考えること

年末の忘年会のこと。何かの話の流れで「既存のビジネスモデル」という言葉を使った友人がいたのですが、僕は何だかその言葉がひっかかりました。その時は、なぜひっかかったのか自分でもよくわからなかったのですが、その理由を、小林秀雄さんが教えてくれました。


その忘年会から何日か後に、小林秀雄の講演CDを松本に向かう「あずさ」の中で聞きました。非常に素晴らしい内容でさすが批評の神様だとすっかり感心してしまったのですが、そのなかでも「考える」ことについて喋っている部分が印象的でした。

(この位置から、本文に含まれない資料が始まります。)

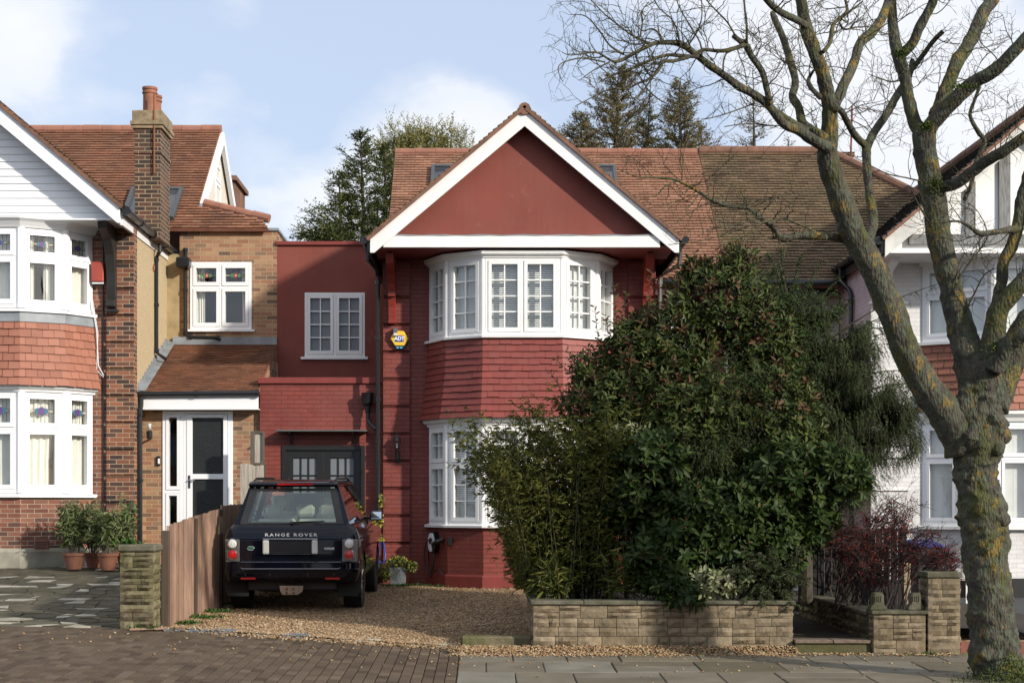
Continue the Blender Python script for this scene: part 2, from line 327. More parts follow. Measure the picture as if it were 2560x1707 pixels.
class Fr:                                               # a vertical facade plane from a to b (left to right seen from outside)
    def __init__(s, a, b):
        s.a = Vector((a[0], a[1])); s.t = (Vector((b[0], b[1]))-s.a); s.len = s.t.length; s.t.normalize(); s.n = Vector((s.t.y, -s.t.x))
    def p(s, u, z, d=0): q = s.a+s.t*u+s.n*d; return (q.x, q.y, z)
    def box(s, mb, u0, u1, z0, z1, d0, d1, rnd=None, mi=0):
        return mb.hexa([s.p(u0, z0, d1), s.p(u1, z0, d1), s.p(u1, z0, d0), s.p(u0, z0, d0), s.p(u0, z1, d1), s.p(u1, z1, d1), s.p(u1, z1, d0), s.p(u0, z1, d0)], rnd, mi)
    def wall(s, mb, u0, u1, z0, z1, holes=(), rev=.1, mi=0):
        us = sorted({u0, u1, *[h[0] for h in holes], *[h[1] for h in holes]}); zs = sorted({z0, z1, *[h[2] for h in holes], *[h[3] for h in holes]})
        for i in range(len(us)-1):
            for j in range(len(zs)-1):
                cu = (us[i]+us[i+1])/2; cz = (zs[j]+zs[j+1])/2
                if any(h[0] < cu < h[1] and h[2] < cz < h[3] for h in holes): continue
                mb.poly([s.p(us[i], zs[j]), s.p(us[i+1], zs[j]), s.p(us[i+1], zs[j+1]), s.p(us[i], zs[j+1])], mi=mi)
        for h in holes:
            a, b, c, d = h
            mb.poly([s.p(a, c), s.p(a, d), s.p(a, d, -rev), s.p(a, c, -rev)], mi=mi); mb.poly([s.p(b, c), s.p(b, c, -rev), s.p(b, d, -rev), s.p(b, d)], mi=mi)
            mb.poly([s.p(a, c), s.p(a, c, -rev), s.p(b, c, -rev), s.p(b, c)], mi=mi); mb.poly([s.p(a, d), s.p(b, d), s.p(b, d, -rev), s.p(a, d, -rev)], mi=mi)
def offs(path, d):
    pts = [Vector(p) for p in path]; ns = []
    for a, b in zip(pts, pts[1:]): t = (b-a).normalized(); ns.append(Vector((t.y, -t.x)))
    out = []
    for i, p in enumerate(pts):
        if i == 0: out.append(p+ns[0]*d)
        elif i == len(pts)-1: out.append(p+ns[-1]*d)
        else:
            m = (ns[i-1]+ns[i]).normalized(); out.append(p+m*(d/max(.3, m.dot(ns[i]))))
    return out
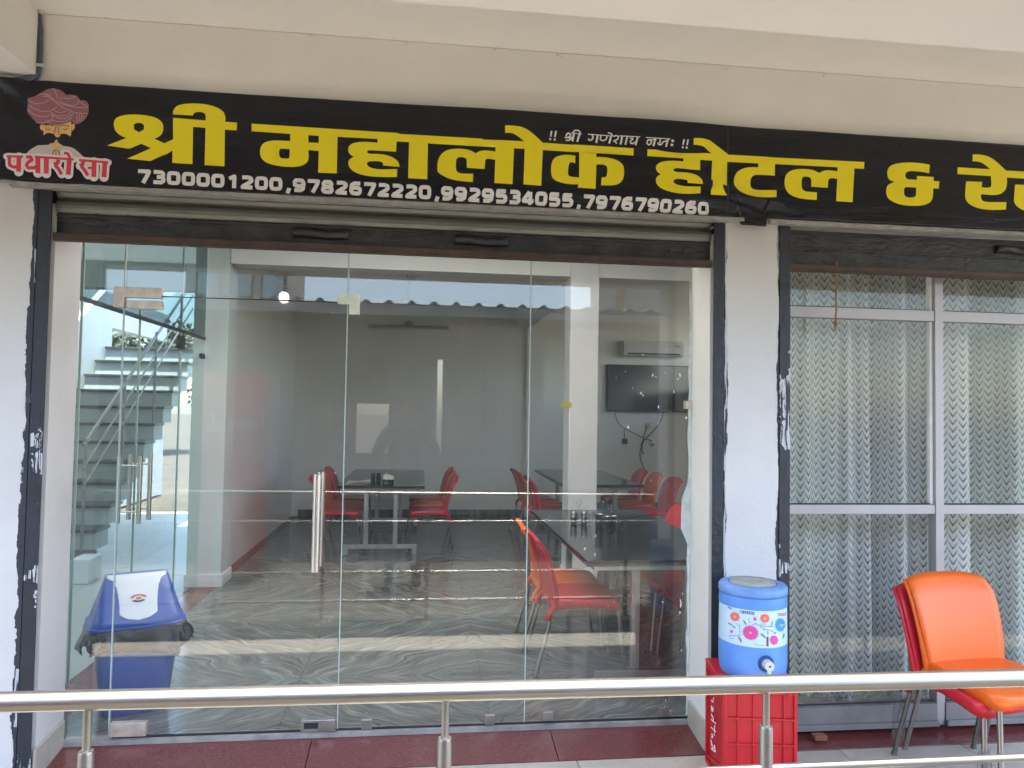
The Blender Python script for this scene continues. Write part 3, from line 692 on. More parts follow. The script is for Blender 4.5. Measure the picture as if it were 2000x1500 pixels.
# white phone numbers
DG = {'0': ['0.13,.3 .2,.15 .5,.12 .8,.15 .87,.3 .87,.7 .8,.85 .5,.88 .2,.85 .13,.7 C'], '1': ['.22,.70 .45,.8 .64,.9 .64,0'],
 '2': ['.1,.86 .6,.88 .83,.8 .86,.62 .72,.5 .22,.22 .14,.12 .95,.12'], '3': ['.1,.88 .7,.88 .84,.78 .84,.62 .72,.52 .35,.51', '.72,.52 .87,.4 .87,.24 .72,.12 .08,.12'],
 '4': ['.60,.95 .14,.36 .14,.28 1.0,.28', '.70,.95 .70,0'], '5': ['.88,.88 .2,.88 .18,.55 .7,.57 .87,.46 .87,.24 .72,.12 .08,.12'],
 '6': ['.88,.88 .4,.88 .18,.76 .13,.3 .25,.13 .75,.12 .87,.25 .85,.48 .65,.56 .2,.52'], '7': ['.04,.88 .90,.88 .82,.66 .45,0'],
 '8': ['.5,.52 .22,.57 .17,.74 .28,.88 .72,.88 .83,.74 .78,.57 C', '.5,.5 .18,.43 .13,.25 .25,.12 .75,.12 .87,.25 .82,.43 C'], ',': ['.62,.24 .4,-.18']}
def uniq(s): return s
num = '7300001200,9782672220,9929534055,7976790260'
aL = onY(268, 343.5, BY - .012); aR = onY(1384, 408, BY - .012)
units = sum(.62 if c == ',' else 1 for c in num) - .14
adv = (aR.x - aL.x) / units; X = aL.x
zc = lambda x: aL.z + (aR.z - aL.z) * (x - aL.x) / (aR.x - aL.x)
for c in num:
    g = DG['9' if c == '9' else c] if c != '9' else DG['6']
    cw = adv * .85; hh = .0545; O = []
    for s in g:
        tk = s.split(); cl = tk[-1] == 'C'; P = [tuple(float(v) for v in a.split(',')) for a in tk if a != 'C']
        if c == '9': P = [(1 - a, 1 - b) for a, b in P]
        P = [(X + a * cw * (1 if c != ',' else .7), zc(X) - hh / 2 + b * hh) for a, b in P]
        O += stroke(P, .0162, cl)
    printed('numeral' if c != ',' else 'comma', O, [], M_['pwhite'], 1)
    X += adv * (.62 if c == ',' else 1)
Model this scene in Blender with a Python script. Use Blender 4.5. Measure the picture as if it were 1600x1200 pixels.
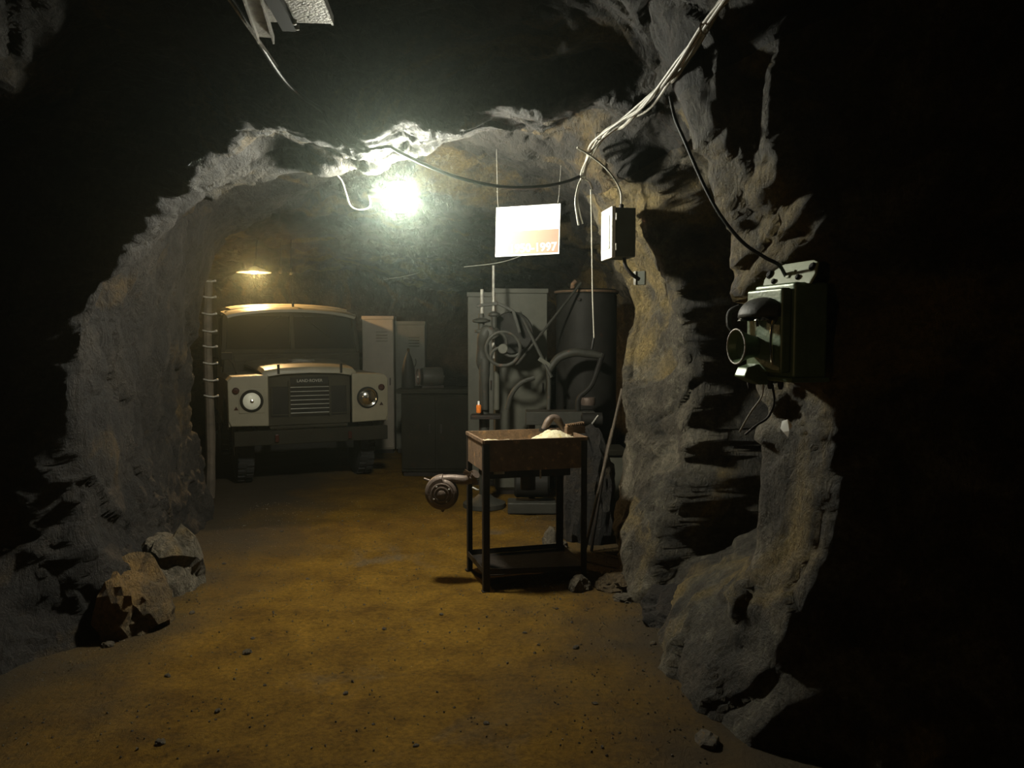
import bpy, math, random
import numpy as np
from mathutils import Vector, Matrix, Euler

random.seed(7)
for o in list(bpy.data.objects):
    bpy.data.objects.remove(o)
S = bpy.context.scene
COL = S.collection
PI = math.pi

# ------------------------------------------------------------------ camera
F_PX = 1244.0
PITCH = math.atan(75 / F_PX)
CAM_Z = 1.6
cam = bpy.data.cameras.new('camera')
cam.sensor_width = 36.0
cam.lens = 36.0 * F_PX / 1600
cam.clip_start = 0.05
co = bpy.data.objects.new('camera', cam)
COL.objects.link(co)
co.location = (0, 0, CAM_Z)
co.rotation_euler = (PI / 2 - PITCH, 0, 0)
S.camera = co

# ------------------------------------------------------------------ world, haze, exposure
W = bpy.data.worlds.new('world')
S.world = W
W.use_nodes = True
nt = W.node_tree
nt.nodes.clear()
wo = nt.nodes.new('ShaderNodeOutputWorld')
wb = nt.nodes.new('ShaderNodeBackground')
wb.inputs[0].default_value = (0.5, 0.42, 0.3, 1)
wb.inputs[1].default_value = 0.0
nt.links.new(wb.outputs[0], wo.inputs[0])
vs = nt.nodes.new('ShaderNodeVolumeScatter')      # dust haze hanging in the whole drift
vs.inputs['Color'].default_value = (0.85, 1.0, 0.85, 1)
vs.inputs['Density'].default_value = 0.0045
vs.inputs['Anisotropy'].default_value = 0.93
nt.links.new(vs.outputs[0], wo.inputs[1])
S.view_settings.view_transform = 'Standard'
S.view_settings.look = 'None'
S.view_settings.exposure = 0.0
S.view_settings.gamma = 1.0
S.view_settings.use_curve_mapping = False

LAMP = Vector((-0.69, 5.0, 2.46))     # the bare bulb
BULB_STRENGTH = 800.0
BULB_RADIUS = 0.095
WARM = Vector((-3.22, 10.0, 2.42))      # small warm lamp in the back chamber
WARM_STRENGTH = 3000.0
FILL_STRENGTH = 150.0                # added fill light behind the camera, out of view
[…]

「考えるというのは自分が身をもって相手と交わるということです。」
「考えるということは付き合うという意味なんですよ。」
「ある対象をむこうに突き放してこっちで観察するという意味ではないんですよ。考えるということは対象と私とがある親密な関係に入り込むということなんです。」


うまく言葉にできないのですが、こういう話を聞くと、自分は考えていたようで、本当に考えていたのではなくて観察していただけなのかもしれないと思ってしまいます。そこで最初に戻ると、これまたうまく言葉にできませんが、忘年会の席で使われた「既存のビジネスモデル」という言葉は、どこかから切って貼っただけで、あまり考えられていない気がします。